Return each line containing "picture".

::: Material provided :::

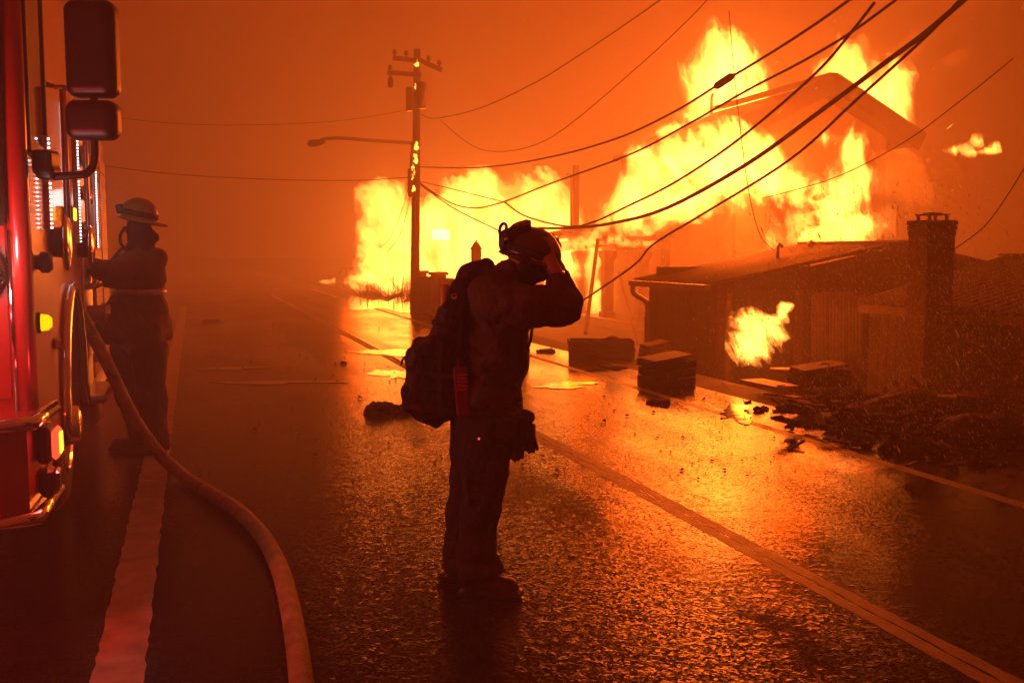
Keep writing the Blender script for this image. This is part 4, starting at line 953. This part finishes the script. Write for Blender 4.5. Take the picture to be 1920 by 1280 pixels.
sdf_mesh('mirror_bracket', [('b', tuple(D(86, 305, 4.52)), (.045, .06, .055), .02, MR), ('b', tuple(D(92, 327, 4.52)), (.04, .05, .025), .015, MR)], .008, M['blackpl'], eng, .02)
def lamp(name, loc, watts, col, r):
    l = bpy.data.lights.new(name, 'POINT'); l.energy = watts; l.color = col; l.shadow_soft_size = r; o = bpy.data.objects.new(name, l); COL.objects.link(o); o.location = loc; return o
lamp('headlamp_light', T(-.22, .2, 1.52), 9, (1, .62, .55), .06)
lamp('warning_light', T(-.9, 1.1, 1.4), 95, (1, .03, .035), .1)
lamp('bumper_light', T(-.15, -.2, .78), 3, (1, .04, .04), .04)
lamp('panel_light', T(3.4, -.14, 2.0), .9, (1, .8, .78), .08)

# ------------------------------------------------------------------ hose
hp = [D(150, 588, 7.2), D(172, 625, 7.25), D(205, 690, 7.3), D(250, 782, 7.3), D(297, 848, 7.2)]+[G(u, v, .047) for u, v in ((345, 893), (400, 928), (450, 960), (492, 1005), (522, 1060), (542, 1130), (556, 1210), (566, 1290), (574, 1400), (590, 1600))]
tag(MB().tube(spline(hp, 10), .045, 18).build('fire_hose', M['hose']), 'tan fire hose snaking from the pump panel over the road', 'hose')

# ------------------------------------------------------------------ firefighter holding his helmet
FW = CR @ Vector((0, 0, -1))
d1 = (G(893, 1104)-CAMP).dot(FW)
def J(u, v, dd_=0.0): return tuple(D(u, v, d1+dd_))
fr = MR
def tilt(deg): return MR @ Matrix.Rotation(math.radians(deg), 3, 'Y')     # lean in the picture plane, positive leans right
f1 = empty('person', G(893, 1100), 'firefighter in dark gear and backpack standing with hands raised to helmet', 'person')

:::

Reply to the exercise:
Keep writing the Blender script for this image. This is part 4, starting at line 953. This part finishes the script. Write for Blender 4.5. Take the picture to be 1920 by 1280 pixels.
def tilt(deg): return MR @ Matrix.Rotation(math.radians(deg), 3, 'Y')     # lean in the picture plane, positive leans right